Archive for the ‘Dissed-Trict’ Category
Extreme Makeover: WCP Edition

A week or two ago, I spent serious time commuting to and from Henson Ridge for a story on the struggling Hope VI community. As far as appearances go, the neighborhood is well-made, well-designed, and has some nifty new playgrounds. On closer inspection, teenagers still gravitate toward the decrepit rec center and crummy basketball courts, and have converted a set of jersey barriers into a hangout spot. Violence has inched up. Residents have started complaining about trash piling up at those new playgrounds, the lack of routine upkeep, and the need for more cops on their new streets.
There’s tension between renters vs. homeowners, grandmothers vs. bored teenagers, and residents seeking comfort and quiet vs. residents or visitors sipping the cheap stuff in public.

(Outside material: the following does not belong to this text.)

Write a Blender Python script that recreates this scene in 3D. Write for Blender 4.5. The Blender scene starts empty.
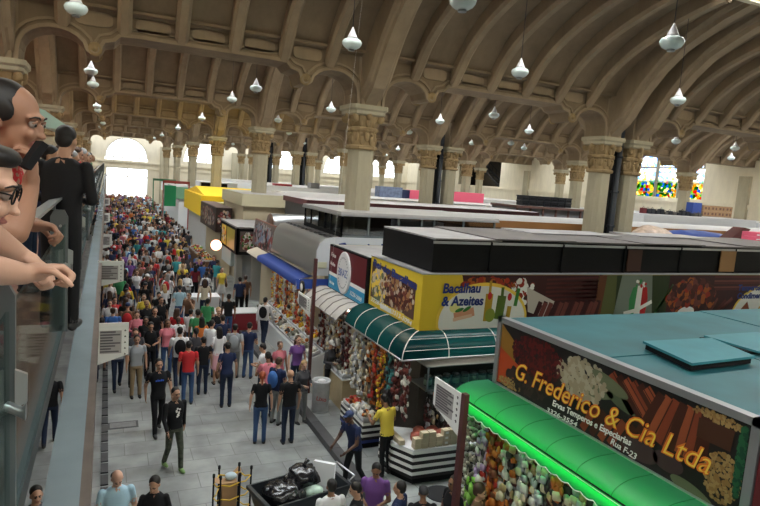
import bpy, bmesh, math, random
import numpy as np
from mathutils import Vector, Matrix, noise
R = math.radians
PI = math.pi
S = bpy.context.scene
COL = S.collection
H = 6.3   # eye height of the photographer above the market floor

# ------------------------------------------------------------------ camera maths (used for the camera and for taking bearings)
FPX = 593.0
def _n(v): return v/np.linalg.norm(v)
_vy = _n(np.array([107-380, 253-160, FPX]))
_vx = np.array([1668-380, 253-275.5, FPX]); _vx = _n(_vx-_vy*_vx.dot(_vy))
_vz = np.cross(_vx, _vy)
if _vz[1] < 0: _vz = -_vz
CM = np.array([_vx, _vy, _vz])
def ray(x, y): return CM@np.array([x-380, 253-y, FPX])
def onz(x, y, z):
    r = ray(x, y); t = (z-H)/r[2]; return Vector((r[0]*t, r[1]*t, z))
def onx(x, y, X):
    r = ray(x, y); t = X/r[0]; return Vector((X, r[1]*t, H+r[2]*t))
def ony(x, y, Y):
    r = ray(x, y); t = Y/r[1]; return Vector((r[0]*t, Y, H+r[2]*t))

cam_d = bpy.data.cameras.new('camera'); cam = bpy.data.objects.new('camera', cam_d); COL.objects.link(cam)
cam_d.sensor_width = 36; cam_d.lens = 36*FPX/760; cam_d.clip_start = .02; cam_d.clip_end = 500
m = Matrix.Identity(4)
for i in range(3):
    m[i][0] = CM[i][0]; m[i][1] = CM[i][1]; m[i][2] = -CM[i][2]
m[0][3] = 0; m[1][3] = 0; m[2][3] = H
cam.matrix_world = m
S.camera = cam

# ------------------------------------------------------------------ materials
MATS = {}
def mat(name, col, rough=.6, metal=0, var=0, scale=8, bump=0, emit=0, ecol=None, spec=.4, detail=4, alpha=1):
    if name in MATS: return MATS[name]
    m = bpy.data.materials.new(name); m.use_nodes = True
    nt = m.node_tree; b = nt.nodes['Principled BSDF']
    b.inputs['Roughness'].default_value = rough; b.inputs['Metallic'].default_value = metal
    b.inputs['Specular IOR Level'].default_value = spec
    c = (*col, 1)
    b.inputs['Base Color'].default_value = c
    if var > 0 or bump > 0:
        tc = nt.nodes.new('ShaderNodeTexCoord'); no = nt.nodes.new('ShaderNodeTexNoise')
        no.inputs['Scale'].default_value = scale; no.inputs['Detail'].default_value = detail
        nt.links.new(tc.outputs['Object'], no.inputs['Vector'])
    if var > 0:
        mr = nt.nodes.new('ShaderNodeMapRange'); mr.inputs[1].default_value = .25; mr.inputs[2].default_value = .75
        mr.inputs[3].default_value = 1-var; mr.inputs[4].default_value = 1+var
        mx = nt.nodes.new('ShaderNodeVectorMath'); mx.operation = 'SCALE'; mx.inputs[0].default_value = col
        nt.links.new(no.outputs['Fac'], mr.inputs[0]); nt.links.new(mr.outputs[0], mx.inputs['Scale'])
        nt.links.new(mx.outputs[0], b.inputs['Base Color'])
    if bump > 0:
        bp = nt.nodes.new('ShaderNodeBump'); bp.inputs['Strength'].default_value = bump; bp.inputs['Distance'].default_value = .02
        nt.links.new(no.outputs['Fac'], bp.inputs['Height']); nt.links.new(bp.outputs[0], b.inputs['Normal'])
    if emit > 0:
        b.inputs['Emission Color'].default_value = (*(ecol or col), 1); b.inputs['Emission Strength'].default_value = emit
    if alpha < 1: b.inputs['Alpha'].default_value = alpha
    MATS[name] = m
    return m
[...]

But what felt so much like the old housing project days wasn’t these gripes. It was hearing residents talk about the management company–Edgewood.
Of course, I didn’t interview every resident. And some I did talk to had no complaints and loved Henson Ridge. But there were others who shared a different history. There was the resident whose air conditioner had been broken for a week. She says she called Edgewood multiple times and even visited their offices in Henson Ridge twice. She was still without AC.
And there were the three residents who had bullet holes in their walls. Two of whom made reference to promises Edgewood had made to them. And still the holes hadn’t been fixed. I don’t know about you but I’d prefer a kitchen without a bullet hole.
Schnetia Green, 65, had lived with a bullet hole above her kitchen table for more than a month. She had complained but could get no one from Edgewood to fix it. Then I showed up at her door.
A few days after my story ran on Henson Ridge, she called to give me the good news. The hole had been fixed.
“It just got fixed Monday,” Green says. “But look how long it was open before they fixed it?”
Yeah. But that was before Washington City Paper came to the rescue, right? Did the management company, um, mention my story?
“They didn’t mention it,” Green says.
Very interesting. Edgewood not only fixed her pocked wall but they went ahead and fixed her droopy ceiling. They probably expected a follow-up expose! Right?
AT&T: Cheap, Lazy, or in Need of a Geography Lesson?
From the Woodley Park Metro:

I’ve long held affection for this ad campaign–it’s like an incredibly easy Where’s Waldo. But as I searched for the bars on my way out of the station this afternoon, something else caught my eye. AT&T, which has been doing swimmingly despite the economic downturn, appears to be cutting some corners with these “local” billboards. Cover D.C. they may; photograph it, they most certainly do not. Irrefutable evidence (beyond the yellow cab) after the jump.
The Jamaicans of Forrester Street
While researching the history of the Dissed-Trict, I spent a lot of time focusing on Forrester Street SW in Bellevue. I had never really spent serious time in Bellevue unless recording the complaints of homeless women (at the infamous D.C. Village), attending to some ceremony at the police academy or attending a debate at the Washington Highlands Public Library (it’s actually located in Bellevue). I didn’t think Bellevue had much to offer beyond those three spots. So I was encouraged to find plenty to fill a reporter’s notebook: stable homes filled with people who knew their neighborhood’s history, sweet ornamental improvements (those flags!), and the notorious side of Forrester Street.
When I started my reporting, one of my first calls was to Assistant Chief Winston Robinson. He had been the 7th District commander for more than 10 years (1993-2004); he would know stuff. When it came time to talk about Bellevue, he jumped all over Forrester Street.
“The drug activity on Forrester Street—it was unbelievable, like unbelievable,” Robinson said. “The street was unreal. It was just so awesome.”
It was 1993. Robinson said that the quality of weed sold on that street was good enough to lure potheads from Annapolis, Richmond and Delaware. At any given time, he told me, there were roughly 25 dealers working the unit block of Forrester. Even on that street, their territory was small. They mainly sold their product out of the apartment complexes clustered at the bottom of the block.
Captain C.V. Morris policed that street back in the day. The dealers, he said, were a confident bunch. “They had their own website—Best Weed in D.C.,” he recalled. “I know they had a website.”
The dealers were mostly Jamaicans. He doesn’t know how they turned Forrester into their own special stateside island. “For whatever reason, they had all those buildings,” he said. “They were entrenched in those four-unit buildings.”
Search warrants would lead Morris inside those buildings. What he founded was something out of Scarface or New Jack City—an over-the-topness that tends to stand out in one’s memory. “This one guy had a bar. His whole living room and dining room was a bar, fully stocked. You could tell it was professionally done.”
And money. The police found it everywhere.